Les idées novatrices de Paul

Chez Paul, le double souci de la personne et de l’équilibre de la communauté ecclésiale s’enracine dans des convictions théologiques fortes : en Christ, les distinctions fondamentales qui structurent la société sont secondes. « Il n’y a plus ni juif ni grec […] ni masculin ni féminin ! » (Galates 3, v. 27-28). Tout aussi fondamentale, sa parole au nom du « temps favorable » inauguré par l’évènement de Pâques : « Que ceux qui sont mariés soient comme non mariés » (1 Corinthiens 7, v. 29-31). L’identité ne se joue pas dans la situation maritale ou même l’orientation sexuelle !

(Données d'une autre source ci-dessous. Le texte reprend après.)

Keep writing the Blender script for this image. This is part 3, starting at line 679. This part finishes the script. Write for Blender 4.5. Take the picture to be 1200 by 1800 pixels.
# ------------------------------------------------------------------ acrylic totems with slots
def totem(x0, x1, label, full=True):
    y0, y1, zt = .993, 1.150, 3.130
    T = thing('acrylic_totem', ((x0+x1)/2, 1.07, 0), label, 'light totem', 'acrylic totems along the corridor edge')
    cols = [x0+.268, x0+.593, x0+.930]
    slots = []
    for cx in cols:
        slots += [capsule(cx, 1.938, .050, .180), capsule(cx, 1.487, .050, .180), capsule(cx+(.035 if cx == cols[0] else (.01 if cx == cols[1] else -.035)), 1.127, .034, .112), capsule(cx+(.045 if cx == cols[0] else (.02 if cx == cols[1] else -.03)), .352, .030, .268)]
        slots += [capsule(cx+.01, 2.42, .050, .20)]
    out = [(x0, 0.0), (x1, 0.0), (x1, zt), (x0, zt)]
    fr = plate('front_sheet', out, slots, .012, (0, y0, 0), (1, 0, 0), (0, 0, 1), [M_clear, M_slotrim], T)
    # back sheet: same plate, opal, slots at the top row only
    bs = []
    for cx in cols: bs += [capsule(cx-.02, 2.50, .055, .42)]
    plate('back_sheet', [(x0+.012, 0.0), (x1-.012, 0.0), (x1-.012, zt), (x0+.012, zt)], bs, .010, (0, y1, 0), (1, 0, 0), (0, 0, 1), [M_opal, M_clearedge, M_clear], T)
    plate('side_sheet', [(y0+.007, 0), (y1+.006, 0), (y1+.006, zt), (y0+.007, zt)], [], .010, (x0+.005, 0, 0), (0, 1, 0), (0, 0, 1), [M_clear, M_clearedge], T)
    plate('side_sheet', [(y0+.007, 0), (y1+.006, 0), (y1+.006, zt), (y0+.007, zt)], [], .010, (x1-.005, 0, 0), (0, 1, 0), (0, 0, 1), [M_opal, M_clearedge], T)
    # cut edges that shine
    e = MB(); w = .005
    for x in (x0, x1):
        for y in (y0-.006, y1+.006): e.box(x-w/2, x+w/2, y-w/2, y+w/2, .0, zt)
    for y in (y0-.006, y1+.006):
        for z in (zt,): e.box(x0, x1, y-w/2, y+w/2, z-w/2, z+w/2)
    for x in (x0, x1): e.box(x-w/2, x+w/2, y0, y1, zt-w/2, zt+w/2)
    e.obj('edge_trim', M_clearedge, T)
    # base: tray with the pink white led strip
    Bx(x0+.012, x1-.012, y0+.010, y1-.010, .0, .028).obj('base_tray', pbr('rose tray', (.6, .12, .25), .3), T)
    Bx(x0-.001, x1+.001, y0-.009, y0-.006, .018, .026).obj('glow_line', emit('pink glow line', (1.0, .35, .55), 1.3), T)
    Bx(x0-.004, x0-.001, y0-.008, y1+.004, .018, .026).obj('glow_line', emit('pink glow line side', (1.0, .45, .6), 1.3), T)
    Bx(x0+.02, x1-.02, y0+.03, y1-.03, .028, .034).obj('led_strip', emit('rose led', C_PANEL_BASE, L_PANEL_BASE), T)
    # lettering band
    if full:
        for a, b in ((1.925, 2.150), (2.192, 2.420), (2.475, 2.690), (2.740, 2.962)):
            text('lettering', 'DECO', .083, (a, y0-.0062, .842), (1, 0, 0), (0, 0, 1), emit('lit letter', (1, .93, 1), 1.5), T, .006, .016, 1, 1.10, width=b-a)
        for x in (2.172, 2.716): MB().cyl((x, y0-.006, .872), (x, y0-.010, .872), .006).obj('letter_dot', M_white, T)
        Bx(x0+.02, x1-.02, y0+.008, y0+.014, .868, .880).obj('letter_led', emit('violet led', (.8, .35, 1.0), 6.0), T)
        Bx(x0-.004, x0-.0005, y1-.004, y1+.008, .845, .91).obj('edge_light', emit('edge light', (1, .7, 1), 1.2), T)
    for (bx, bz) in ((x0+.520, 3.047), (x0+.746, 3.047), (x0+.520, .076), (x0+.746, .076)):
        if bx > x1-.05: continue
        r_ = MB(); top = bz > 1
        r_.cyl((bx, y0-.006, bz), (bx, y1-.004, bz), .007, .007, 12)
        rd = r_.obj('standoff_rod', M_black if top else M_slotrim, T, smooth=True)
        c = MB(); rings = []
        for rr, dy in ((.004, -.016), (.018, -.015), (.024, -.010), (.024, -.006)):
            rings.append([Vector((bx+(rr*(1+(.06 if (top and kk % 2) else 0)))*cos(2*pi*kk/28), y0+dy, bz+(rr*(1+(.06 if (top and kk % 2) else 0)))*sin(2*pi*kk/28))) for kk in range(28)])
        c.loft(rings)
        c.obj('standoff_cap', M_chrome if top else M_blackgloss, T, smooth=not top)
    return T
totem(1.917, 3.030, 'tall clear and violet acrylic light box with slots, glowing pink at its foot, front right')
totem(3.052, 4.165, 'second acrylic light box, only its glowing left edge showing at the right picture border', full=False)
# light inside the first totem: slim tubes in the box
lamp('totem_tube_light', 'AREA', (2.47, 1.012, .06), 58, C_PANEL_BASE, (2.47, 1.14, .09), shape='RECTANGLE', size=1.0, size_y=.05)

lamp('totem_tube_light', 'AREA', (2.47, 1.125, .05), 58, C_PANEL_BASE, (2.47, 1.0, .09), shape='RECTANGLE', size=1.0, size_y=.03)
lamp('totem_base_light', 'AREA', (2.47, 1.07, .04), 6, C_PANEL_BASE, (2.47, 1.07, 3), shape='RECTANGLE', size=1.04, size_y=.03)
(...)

Quelques exemples concrets illustrent cette pastorale. Pour l’apôtre, la vie conjugale se caractérise par une stricte réciprocité entre hommes et femmes : 1 Corinthiens 7, v. 1-16 est exemplaire sur ce point et, au-delà des caricatures attachées à la figure de Paul, ce passage a des accents résolument modernes ! Il est significatif que Paul puisse, comme apôtre dans sa communauté, assumer les deux « fonctions parentales » sans les attribuer à l’un et l’autre sexe (cf. 1 Thessaloniciens 2, v. 7 et 11). S’agissant du mariage, Paul, à l’image du judaïsme de son temps, est en rupture avec le monde romain : la fidélité prônée constitue une défense du plus faible (fonction première de la loi), donc de la femme.

Dans l’épître aux Éphésiens, les « codes domestiques » reprennent le modèle patriarcal de l’époque et sa hiérarchie habituelle : homme, femme, enfant, esclave. Le « subordonné » doit soumission au « supérieur » (Éphésiens 5, v. 22 et suivants). Cependant, tout ceci est ordonné à un préalable : « Dans la crainte du Christ, soyez soumis les uns aux autres » (Éphésiens 5, v. 21). Le cadre culturel est questionné au nom de la foi au Christ.

Concernant l’homosexualité, ce que Paul fustige dans le passage principal où il traite de ce sujet (Romains 1, v. 26-28), à savoir le mode de vie des élites romaines, ne recouvre pas les mêmes réalités que celles que nous mettons aujourd’hui sous ce terme. De plus il s’agit, pour l’apôtre, de souligner que l’humanité est en écart avec la volonté de Dieu. Mais il ne vise en aucun cas des personnes précises dont il s’agirait de « corriger » les pratiques.